DATASET CONTENT:
— Begin —

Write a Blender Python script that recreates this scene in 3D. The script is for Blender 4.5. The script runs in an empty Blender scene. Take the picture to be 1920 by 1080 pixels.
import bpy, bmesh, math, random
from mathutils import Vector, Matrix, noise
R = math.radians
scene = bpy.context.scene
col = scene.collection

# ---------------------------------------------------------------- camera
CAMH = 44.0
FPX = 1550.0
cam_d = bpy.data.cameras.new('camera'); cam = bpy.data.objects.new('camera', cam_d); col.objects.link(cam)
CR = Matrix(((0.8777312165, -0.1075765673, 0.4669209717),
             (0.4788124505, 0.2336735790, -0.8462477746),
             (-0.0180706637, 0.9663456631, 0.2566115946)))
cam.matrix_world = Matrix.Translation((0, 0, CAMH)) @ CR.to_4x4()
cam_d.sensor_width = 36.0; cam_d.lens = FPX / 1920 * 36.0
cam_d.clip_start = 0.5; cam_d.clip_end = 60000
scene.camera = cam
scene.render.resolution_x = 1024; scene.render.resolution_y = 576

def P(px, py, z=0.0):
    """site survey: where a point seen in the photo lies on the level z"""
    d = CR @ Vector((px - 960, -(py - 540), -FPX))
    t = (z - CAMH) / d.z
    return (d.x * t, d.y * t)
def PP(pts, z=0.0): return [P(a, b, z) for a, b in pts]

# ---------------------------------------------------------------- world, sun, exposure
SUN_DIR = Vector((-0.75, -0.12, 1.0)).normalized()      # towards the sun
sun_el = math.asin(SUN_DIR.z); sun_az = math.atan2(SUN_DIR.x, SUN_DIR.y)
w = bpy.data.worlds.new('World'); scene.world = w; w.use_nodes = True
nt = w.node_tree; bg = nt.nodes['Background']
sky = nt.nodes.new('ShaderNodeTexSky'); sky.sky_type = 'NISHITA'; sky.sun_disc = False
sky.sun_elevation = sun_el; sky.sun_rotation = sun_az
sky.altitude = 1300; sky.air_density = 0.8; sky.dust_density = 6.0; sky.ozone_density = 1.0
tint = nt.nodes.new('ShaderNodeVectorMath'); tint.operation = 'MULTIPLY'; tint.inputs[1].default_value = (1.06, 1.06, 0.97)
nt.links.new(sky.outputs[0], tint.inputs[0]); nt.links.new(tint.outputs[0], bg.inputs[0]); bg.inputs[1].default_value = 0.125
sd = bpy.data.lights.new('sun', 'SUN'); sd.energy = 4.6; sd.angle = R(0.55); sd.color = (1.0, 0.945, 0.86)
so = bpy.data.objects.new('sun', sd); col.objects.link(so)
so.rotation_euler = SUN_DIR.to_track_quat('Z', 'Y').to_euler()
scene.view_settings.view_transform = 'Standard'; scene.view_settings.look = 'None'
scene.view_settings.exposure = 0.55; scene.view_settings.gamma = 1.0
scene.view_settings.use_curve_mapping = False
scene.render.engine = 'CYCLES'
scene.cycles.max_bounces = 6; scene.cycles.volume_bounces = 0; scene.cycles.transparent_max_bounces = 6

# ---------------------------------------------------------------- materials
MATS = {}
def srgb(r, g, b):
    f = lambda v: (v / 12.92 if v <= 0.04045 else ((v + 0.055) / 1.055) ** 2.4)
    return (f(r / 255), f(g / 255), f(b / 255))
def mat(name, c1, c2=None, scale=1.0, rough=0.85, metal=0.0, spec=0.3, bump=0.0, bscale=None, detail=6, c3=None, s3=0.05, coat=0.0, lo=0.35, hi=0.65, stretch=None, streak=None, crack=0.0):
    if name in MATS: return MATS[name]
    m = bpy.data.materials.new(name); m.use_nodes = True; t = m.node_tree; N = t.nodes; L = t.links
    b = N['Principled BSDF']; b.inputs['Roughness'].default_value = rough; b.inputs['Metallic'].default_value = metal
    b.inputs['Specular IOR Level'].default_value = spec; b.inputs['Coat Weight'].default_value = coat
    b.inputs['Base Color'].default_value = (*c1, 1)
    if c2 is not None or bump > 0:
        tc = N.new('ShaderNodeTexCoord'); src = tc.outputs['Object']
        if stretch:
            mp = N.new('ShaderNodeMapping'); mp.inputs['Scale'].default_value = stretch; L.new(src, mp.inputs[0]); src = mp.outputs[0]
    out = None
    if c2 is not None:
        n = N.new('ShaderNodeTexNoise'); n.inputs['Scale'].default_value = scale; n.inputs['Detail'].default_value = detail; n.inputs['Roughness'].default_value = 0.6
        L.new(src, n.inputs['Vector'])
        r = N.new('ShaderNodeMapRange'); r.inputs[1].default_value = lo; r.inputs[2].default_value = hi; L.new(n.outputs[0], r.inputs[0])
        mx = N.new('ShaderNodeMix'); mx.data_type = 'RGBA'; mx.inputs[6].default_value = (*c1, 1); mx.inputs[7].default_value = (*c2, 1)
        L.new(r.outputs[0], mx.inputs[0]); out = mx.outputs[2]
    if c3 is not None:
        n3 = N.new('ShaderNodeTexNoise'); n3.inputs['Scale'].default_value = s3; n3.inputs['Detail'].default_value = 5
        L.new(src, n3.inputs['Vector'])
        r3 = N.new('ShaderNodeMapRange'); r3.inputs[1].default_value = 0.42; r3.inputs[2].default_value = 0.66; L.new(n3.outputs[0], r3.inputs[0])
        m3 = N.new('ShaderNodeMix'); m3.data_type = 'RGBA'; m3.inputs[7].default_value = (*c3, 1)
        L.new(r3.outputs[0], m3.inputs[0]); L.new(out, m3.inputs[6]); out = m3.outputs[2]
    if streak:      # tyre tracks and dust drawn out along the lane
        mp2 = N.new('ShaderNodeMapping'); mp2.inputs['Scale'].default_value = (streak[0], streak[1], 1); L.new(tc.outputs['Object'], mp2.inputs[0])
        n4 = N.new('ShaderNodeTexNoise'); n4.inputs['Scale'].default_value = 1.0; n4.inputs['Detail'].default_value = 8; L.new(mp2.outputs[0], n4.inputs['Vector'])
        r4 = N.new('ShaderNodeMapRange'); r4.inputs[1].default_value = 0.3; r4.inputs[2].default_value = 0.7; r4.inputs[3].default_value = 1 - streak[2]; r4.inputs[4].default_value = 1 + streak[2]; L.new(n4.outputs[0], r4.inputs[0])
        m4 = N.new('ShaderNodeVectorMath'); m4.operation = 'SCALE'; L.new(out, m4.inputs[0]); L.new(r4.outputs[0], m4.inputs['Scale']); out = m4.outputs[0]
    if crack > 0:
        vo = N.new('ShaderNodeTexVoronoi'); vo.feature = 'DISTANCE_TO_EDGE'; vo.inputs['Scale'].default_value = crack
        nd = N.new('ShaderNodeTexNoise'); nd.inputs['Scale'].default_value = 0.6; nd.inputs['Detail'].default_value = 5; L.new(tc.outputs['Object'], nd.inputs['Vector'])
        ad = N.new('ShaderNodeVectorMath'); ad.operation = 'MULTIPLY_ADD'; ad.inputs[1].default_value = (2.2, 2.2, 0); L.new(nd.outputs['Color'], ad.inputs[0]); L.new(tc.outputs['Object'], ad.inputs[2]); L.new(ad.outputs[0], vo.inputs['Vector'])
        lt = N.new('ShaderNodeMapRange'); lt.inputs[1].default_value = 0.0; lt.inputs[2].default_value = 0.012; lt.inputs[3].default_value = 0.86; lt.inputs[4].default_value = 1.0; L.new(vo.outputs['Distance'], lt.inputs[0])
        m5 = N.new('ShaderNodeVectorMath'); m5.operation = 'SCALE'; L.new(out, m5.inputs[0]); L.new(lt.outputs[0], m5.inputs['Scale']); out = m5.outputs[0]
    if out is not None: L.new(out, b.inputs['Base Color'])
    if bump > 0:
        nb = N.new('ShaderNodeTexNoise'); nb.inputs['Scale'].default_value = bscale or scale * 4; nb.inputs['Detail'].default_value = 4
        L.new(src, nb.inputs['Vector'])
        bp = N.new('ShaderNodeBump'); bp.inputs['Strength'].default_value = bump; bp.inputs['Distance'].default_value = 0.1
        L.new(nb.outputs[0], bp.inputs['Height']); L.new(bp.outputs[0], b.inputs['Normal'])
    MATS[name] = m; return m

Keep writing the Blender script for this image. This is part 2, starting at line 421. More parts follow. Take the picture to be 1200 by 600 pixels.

— End —

CHALLENGE: Copy the lines from the start of the data verbatim, stopping after the line containing "col = scene.collection".

RESPONSE TO THE TASK:
Write a Blender Python script that recreates this scene in 3D. The script is for Blender 4.5. The script runs in an empty Blender scene. Take the picture to be 1920 by 1080 pixels.
import bpy, bmesh, math, random
from mathutils import Vector, Matrix, noise
R = math.radians
scene = bpy.context.scene
col = scene.collection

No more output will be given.